"Faux passeports" de Charles Plisnier

Publié le par Michel Sender

"Faux passeports" de Charles Plisnier

« Depuis neuf ans, je n’ai plus connu cette disponibilité, cette attente, ce sentiment d’être prêt à recevoir une visite inconnue à laquelle, d’avance, on se soumet tout. Neuf ans pendant lesquels amour, famille, métier, tout ce qui occupe l’âme et les jours de la plupart des hommes, avait en fait, cessé de dépendre de moi ; neuf ans pendant lesquels je ne fus rien d’autre qu’un communiste, un révolutionnaire, un militant ; neuf ans pendant lesquels, armé de cette grâce que peut conférer aussi une foi terrestre, je tins en mépris toute activité qui ne fût un combat. » [*]

 

La disparition récente de Michel Lequenne [**] m’a donné une irrépressible envie de relire Faux passeports de Charles Plisnier.

On sait peu que Charles Plisnier (1896-1952), écrivain belge surtout connu (à l’instar de Roger Martin du Gard, Georges Duhamel ou Jules Romains) pour des sagas familiales (Mariages, Meurtres ou Mères) aujourd’hui désuètes, fut, de 1919 à 1928 (au congrès d’Anvers où il fut exclu), un militant internationaliste actif, un des fondateurs du Parti communiste de Belgique, puis un des membres de l’Opposition trotskiste.

De cela, Faux passeports (paru en 1937 chez Corrêa), rend compte, et surtout le dernier récit, Iégor, qui évoque clairement les Procès de Moscou.

Pierre Mertens, dans sa remarquable postface, rappelle comment Faux passeports, assemblage de nouvelles unifié autour de Souvenirs d’un agitateur et d’un Adieu à ces créatures, fut présenté comme un roman, ce qui lui permit (avec Mariages publié en 1936) d’obtenir le Prix Goncourt 1937.

Mais surtout, il constate (avec nous), combien Faux passeports (« un archipel de moments douloureusement privilégiés ») demeure « impérissable » et « tranche sur le reste de l’œuvre ».

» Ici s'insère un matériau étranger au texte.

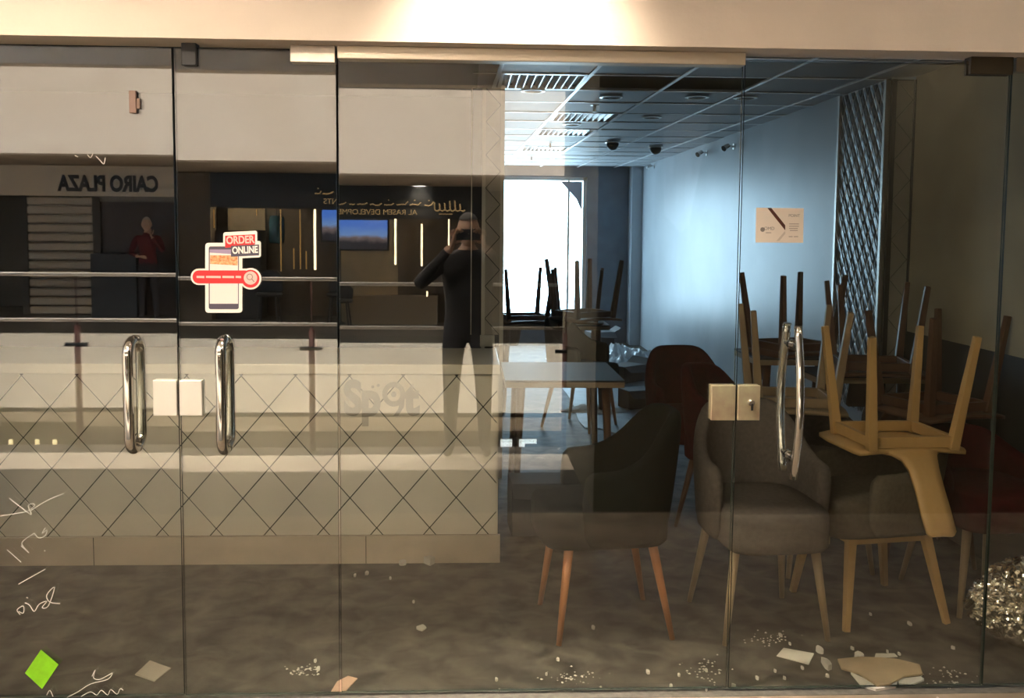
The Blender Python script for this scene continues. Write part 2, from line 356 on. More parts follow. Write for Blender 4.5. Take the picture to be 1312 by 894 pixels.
def lock_plate(parent, x0, x1, z0, z1, keyhole=None, m=None):
    l = bx('lock_plate', m or M_PLATE, x0, x1, -0.019, -0.0065, z0, z1, parent, bevel=0.002)
    bx('lock_plate', m or M_PLATE, x0, x1, 0.0065, 0.019, z0, z1, parent, bevel=0.002)
    if keyhole:
        kx, kz = keyhole
        MB().lathe([(0.011, 0), (0.011, 0.010), (0.008, 0.014)], 14, lambda a, b, c: (kx + a, -0.019 - c, kz + b)).build('lock_cylinder', M_BRUSH, l, smooth=False)
        bx('keyway', M_BLACK, kx - .003, kx + .004, -0.0345, -0.032, kz - .024, kz - .002, l)
    return l
def patch(parent, x0, x1, z0, z1, m, name='patch_fitting'):
    return MB().box(x0, x1, -0.022, -0.0065, z0, z1).box(x0, x1, 0.0065, 0.022, z0, z1).box(x0, x1, -0.022, 0.022, z1 - .004, z1 + .006).build(name, m, parent, bevel=0.002)
PLATE_WARM = mat('worn_plate', (1.0, 0.76, 0.52), 0.40, 0.85, var=0.25, vscale=12)  # tan tint painted in for the warm reflection on the right plates
d1 = struct(empty('door_1'), 'leftmost frameless glass door leaf with a chrome pull and white marker writing', 'door')
pane_obj('glass_pane', -1.82, -0.928, 0.012, Z_TOP, lambda z: -0.0032, d1)
d_handle(d1, -1.066, 0.838, 1.186, 'front'); d_handle(d1, -1.066, 0.838, 1.186, 'back')
lock_plate(d1, -1.004, -0.9285, 0.945, 1.060)
d2 = struct(empty('door_2'), 'narrow frameless glass door leaf carrying the order online sticker', 'door')
pane_obj('glass_pane', -0.9215, -0.4195, 0.012, Z_TOP, lambda z: 0.0, d2)
d_handle(d2, -0.779, 0.834, 1.190, 'front'); d_handle(d2, -0.779, 0.834, 1.190, 'back')
lock_plate(d2, -0.9205, -0.849, 0.945, 1.060)
patch(d2, -0.559, -0.4195, 2.065, 2.112, M_BRUSH)
bl = patch(d2, -0.894, -0.849, 2.050, 2.114, M_BLACK, 'door_stop'); bl['label'] = 'black square stop at the top of the leaf'
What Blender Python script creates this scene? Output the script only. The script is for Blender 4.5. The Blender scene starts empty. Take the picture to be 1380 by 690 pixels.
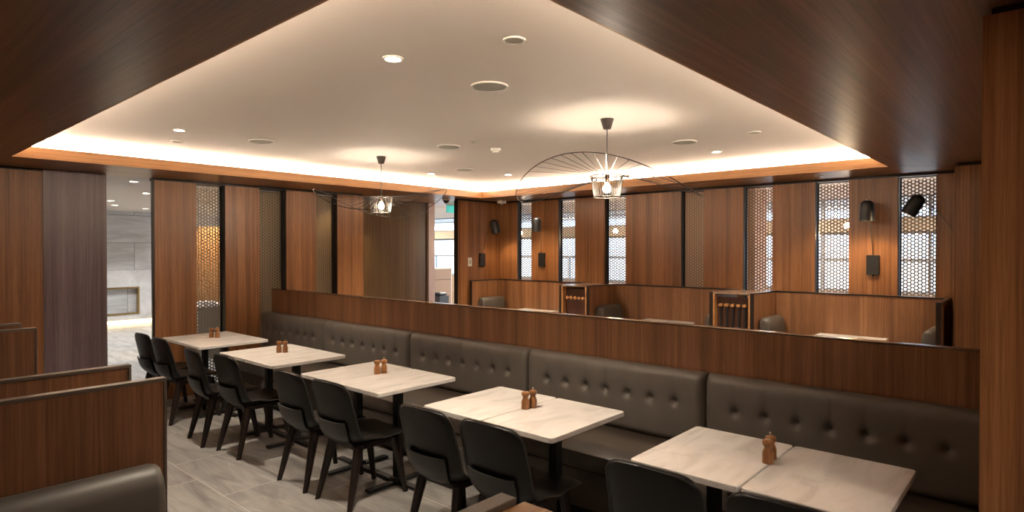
import bpy, bmesh, math, random
from mathutils import Vector, Matrix
random.seed(7)
PI = math.pi
S = bpy.context.scene
COL = S.collection

# ------------------------------------------------------------------ materials
def new_mat(name):
    m = bpy.data.materials.new(name)
    m.use_nodes = True
    nt = m.node_tree
    b = nt.nodes['Principled BSDF']
    return m, nt, b

def plain(name, col, rough=.5, metal=0., spec=.5, noise=0., scale=40., bump=0.):
    m, nt, b = new_mat(name)
    b.inputs['Base Color'].default_value = (*col, 1)
    b.inputs['Roughness'].default_value = rough
    b.inputs['Metallic'].default_value = metal
    b.inputs['Specular IOR Level'].default_value = spec
    tc = nt.nodes.new('ShaderNodeTexCoord')
    n = nt.nodes.new('ShaderNodeTexNoise')
    n.inputs['Scale'].default_value = scale
    n.inputs['Detail'].default_value = 4
    nt.links.new(tc.outputs['Object'], n.inputs['Vector'])
    mx = nt.nodes.new('ShaderNodeMix'); mx.data_type = 'RGBA'
    mx.inputs['A'].default_value = (*[c*(1-noise) for c in col], 1)
    mx.inputs['B'].default_value = (*[min(1, c*(1+noise)) for c in col], 1)
    nt.links.new(n.outputs['Fac'], mx.inputs['Factor'])
    nt.links.new(mx.outputs['Result'], b.inputs['Base Color'])
    if bump:
        bp = nt.nodes.new('ShaderNodeBump')
        bp.inputs['Strength'].default_value = bump
        bp.inputs['Distance'].default_value = .002
        nt.links.new(n.outputs['Fac'], bp.inputs['Height'])
        nt.links.new(bp.outputs['Normal'], b.inputs['Normal'])
    return m

def emis(name, col, strength):
    m, nt, b = new_mat(name)
    b.inputs['Base Color'].default_value = (*col, 1)
    b.inputs['Emission Color'].default_value = (*col, 1)
    b.inputs['Emission Strength'].default_value = strength
    return m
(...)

En effet, tous les textes, toutes les personnes évoquées renvoient à des situations et à des pays révolutionnaires : Maurer (avec l’émouvante Pilar) à l’Espagne ; Ditka à la Bulgarie (où, comme avocat et responsable du Secours Rouge, Plisnier se rendit) ; Carlotta (à l’Italie) ; Corvelise à l’Allemagne et Iégor à la Russie.

Reprenant en exergue le « Le je de ce livre n’est pas moi » du Futilité de William Gerhardie comme une distanciation nécessaire, en fait Charles Plisnier, dans la « fiction », reste d’une extraordinaire vérité pour tous les détails de ces témoignages vécus. Il ne cherche ni à enjoliver ni à noircir les événements : la sincérité et l’honnêteté lui suffisent !

Le plus marquant en demeure Iégor, tout en nuances, portrait d’un militant bolchevik de la première heure, ancien ami de Trotski, délégué du Komintern au congrès d’Anvers qui votera l’exclusion des opposants, et qui tombera à son tour victime de la barbarie stalinienne, condamné à mort dans un procès truqué où il avait accepté (volontairement et dans un sacrifice absurde) de plaider coupable…

Ainsi — avec Vers l’autre flamme de Panaït Istrati, Retour de l’U.R.S.S. d’André Gide, Le Zéro et l’Infini d’Arthur Koestler ou S’il est minuit dans le siècle de Victor Serge — Faux passeports fait bien partie des quelques livres essentiels à la compréhension d’une période terrible de l’Histoire.

 

Michel Sender.

 

[*] Faux passeports (1937) de Charles Plisnier, lecture de Pierre Mertens, collection Espace Nord Références [éditions Labor, 1991], Bruxelles, 2005 ; 356 pages, 14 €.

[**] Michel Lequenne (1921-2020), militant trotskiste historique, faisait référence à cet ouvrage dans sa prise de conscience. Plus généralement, voir :

 http://lequenne.michel.free.fr/index.htm

"Faux passeports" de Charles Plisnier

Hasard du calendrier et triste réalité, Michel Ragon (1924-2020), entre autres activités magnifique romancier et intarissable défenseur de La Voie libertaire, vient également de nous quitter.